Saturday, April 19, 2014

A New Deal for Europe


Europe is at a crossroads. Its model of economic integration has become unsustainable since the 80s but the situation has worsened with the crisis.  Have we learned the lessons from the crisis?

In the past 25 years, the EU has accomplished significant progress in terms of economic integration with the institution of the internal market in 1993, the creation of the EMU in 1999 and the enlargement to 28 member States. However, despite macroeconomic stability, the economic performance of the EU has been poor with low growth and productivity.

Five years after the bust of the global financial crisis , the outlook is still negative:   low potential growth, high unemployment, loss of income, high levels of public debt, loss of competitiveness and slow reduction of unit labour costs (not helped by a strong euro), tight credit rationing due to bank's de-leveraging.
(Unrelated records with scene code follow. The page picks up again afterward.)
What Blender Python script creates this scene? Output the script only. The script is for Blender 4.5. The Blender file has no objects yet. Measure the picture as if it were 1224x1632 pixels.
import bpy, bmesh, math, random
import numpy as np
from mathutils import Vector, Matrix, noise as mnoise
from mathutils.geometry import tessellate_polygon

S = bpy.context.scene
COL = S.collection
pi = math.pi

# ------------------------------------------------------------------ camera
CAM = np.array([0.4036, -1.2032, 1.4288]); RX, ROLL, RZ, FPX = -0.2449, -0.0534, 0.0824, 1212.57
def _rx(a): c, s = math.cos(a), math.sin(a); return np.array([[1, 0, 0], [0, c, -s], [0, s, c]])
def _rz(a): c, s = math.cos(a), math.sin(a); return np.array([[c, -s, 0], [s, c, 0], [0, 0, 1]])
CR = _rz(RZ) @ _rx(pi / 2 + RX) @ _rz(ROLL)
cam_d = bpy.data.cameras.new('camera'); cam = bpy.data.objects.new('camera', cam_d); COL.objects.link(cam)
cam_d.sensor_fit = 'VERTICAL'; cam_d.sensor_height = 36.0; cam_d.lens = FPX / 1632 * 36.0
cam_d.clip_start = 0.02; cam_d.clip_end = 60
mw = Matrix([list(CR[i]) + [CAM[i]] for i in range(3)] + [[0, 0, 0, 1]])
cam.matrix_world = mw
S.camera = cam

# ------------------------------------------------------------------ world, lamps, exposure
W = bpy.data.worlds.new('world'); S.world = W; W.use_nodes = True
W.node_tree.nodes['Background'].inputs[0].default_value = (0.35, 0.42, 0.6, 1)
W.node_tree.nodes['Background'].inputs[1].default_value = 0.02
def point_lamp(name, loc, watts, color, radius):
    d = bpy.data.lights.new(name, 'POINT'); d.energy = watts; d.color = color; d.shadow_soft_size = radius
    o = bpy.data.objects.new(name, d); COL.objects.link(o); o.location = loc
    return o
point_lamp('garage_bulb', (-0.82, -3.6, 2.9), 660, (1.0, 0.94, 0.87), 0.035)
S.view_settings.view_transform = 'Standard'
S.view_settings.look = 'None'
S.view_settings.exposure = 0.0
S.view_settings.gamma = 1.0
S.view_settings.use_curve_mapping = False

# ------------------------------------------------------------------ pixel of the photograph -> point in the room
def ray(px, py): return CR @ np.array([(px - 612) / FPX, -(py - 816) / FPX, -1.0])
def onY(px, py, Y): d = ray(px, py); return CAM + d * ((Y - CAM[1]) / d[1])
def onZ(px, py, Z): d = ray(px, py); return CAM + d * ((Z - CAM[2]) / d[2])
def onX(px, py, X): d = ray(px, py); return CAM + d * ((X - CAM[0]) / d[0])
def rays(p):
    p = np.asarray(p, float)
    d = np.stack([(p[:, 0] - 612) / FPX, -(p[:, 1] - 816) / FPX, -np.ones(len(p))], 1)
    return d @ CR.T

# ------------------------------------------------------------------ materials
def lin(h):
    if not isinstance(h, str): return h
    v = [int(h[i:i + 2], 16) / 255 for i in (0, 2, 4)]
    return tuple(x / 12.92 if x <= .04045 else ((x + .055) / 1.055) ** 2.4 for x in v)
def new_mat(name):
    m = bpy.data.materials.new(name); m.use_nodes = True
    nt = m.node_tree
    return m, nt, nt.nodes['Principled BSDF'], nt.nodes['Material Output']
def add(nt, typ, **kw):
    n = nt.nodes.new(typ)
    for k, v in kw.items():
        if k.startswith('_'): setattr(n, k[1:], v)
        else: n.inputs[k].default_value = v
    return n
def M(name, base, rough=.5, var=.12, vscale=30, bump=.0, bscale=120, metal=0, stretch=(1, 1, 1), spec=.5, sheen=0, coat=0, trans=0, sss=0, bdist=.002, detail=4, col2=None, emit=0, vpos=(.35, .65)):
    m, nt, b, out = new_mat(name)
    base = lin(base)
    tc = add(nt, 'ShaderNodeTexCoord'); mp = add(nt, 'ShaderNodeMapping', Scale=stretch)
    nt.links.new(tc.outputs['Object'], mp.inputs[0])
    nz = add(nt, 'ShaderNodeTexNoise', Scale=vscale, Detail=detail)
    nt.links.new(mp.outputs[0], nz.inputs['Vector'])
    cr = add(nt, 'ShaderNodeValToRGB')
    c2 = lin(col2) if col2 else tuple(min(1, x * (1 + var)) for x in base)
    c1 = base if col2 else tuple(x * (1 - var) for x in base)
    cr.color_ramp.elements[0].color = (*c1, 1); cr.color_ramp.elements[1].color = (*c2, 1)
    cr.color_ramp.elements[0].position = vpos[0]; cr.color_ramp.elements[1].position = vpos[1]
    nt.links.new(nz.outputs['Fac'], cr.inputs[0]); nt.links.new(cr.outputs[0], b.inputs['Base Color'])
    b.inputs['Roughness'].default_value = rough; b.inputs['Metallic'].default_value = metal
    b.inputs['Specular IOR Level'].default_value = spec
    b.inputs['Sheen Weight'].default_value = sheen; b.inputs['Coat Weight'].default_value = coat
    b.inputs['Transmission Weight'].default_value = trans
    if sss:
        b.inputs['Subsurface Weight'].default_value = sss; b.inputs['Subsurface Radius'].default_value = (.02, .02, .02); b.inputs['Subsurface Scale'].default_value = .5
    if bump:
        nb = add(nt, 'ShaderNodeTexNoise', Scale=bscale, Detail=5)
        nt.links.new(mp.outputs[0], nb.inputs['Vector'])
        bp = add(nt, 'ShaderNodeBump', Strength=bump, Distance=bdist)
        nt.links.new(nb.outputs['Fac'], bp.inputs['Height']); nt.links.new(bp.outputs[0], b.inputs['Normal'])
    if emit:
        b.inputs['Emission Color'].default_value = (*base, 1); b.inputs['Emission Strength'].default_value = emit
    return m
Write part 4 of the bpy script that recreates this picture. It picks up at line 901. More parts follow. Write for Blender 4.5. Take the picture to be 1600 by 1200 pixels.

Meanwhile progress toward the banking Union is slow and no steps are taken toward a genuine fiscal Union, despite austerity fatigue and growing risks in the eurozone periphery.

Europe is losing ground with the other parts of the world as shown by the graph below (2007= 100, in current USD ).





Since 2010, European governments have undertaken wrong economic policies which have aggravated the crisis in terms of growth and cohesion. Economic governance still needs to be fixed but this cannot be a means to an end. The only way forward is to combine a sound reform of European governance with a  true strategy for growth and employment based on long term investments.